Perhaps kindness is the root. It’s what’s worth doing. Sure we can strive to make more money, have more sex, be powerful, be charismatic, command a room, master tons of skills, evolve, shift the consciousness of the planet, but what does it matter if you’re not kinder to people on the other side. 

What does any of it matter if we’re all going to die anyway? What is worth doing?

Death is nothing to be afraid of

As I was listening to John Vervaeke speak on Epicureans, Cynics and Stoics, he was talking about how death isn’t scary. Here, follow along with me, and think about the amount of time before you were born. Is it scary to think about? You know, nonexistence. The void. There was no one there before you were born so where was the fear? Well after you die it will be the same way. Nothing to be afraid of. Nonexistence isn’t scary.

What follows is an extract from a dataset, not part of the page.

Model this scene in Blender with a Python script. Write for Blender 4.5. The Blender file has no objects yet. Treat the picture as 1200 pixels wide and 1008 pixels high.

Vervaeke proposes that what we’re afraid of isn’t death but the loss of agency leading up to death. All of the things we’re attached to (our status, estates, possessions) will all be torn of us right before our last breath. In the lecture Vervaeke refers to the Epicureans & Stoics and how they taught that the way to counter anxiety around mortality is to develop philosophical relationships that afford the development of wisdom. I mean, what else is there to do in life other than deepen our wisdom and depth.

Personally, I’m still afraid of death, but I welcome this frame on nonexistence to make life a little more tolerable. I hold out hope that developing deeper capacities for wisdom may be an antidote to mortality anxiety.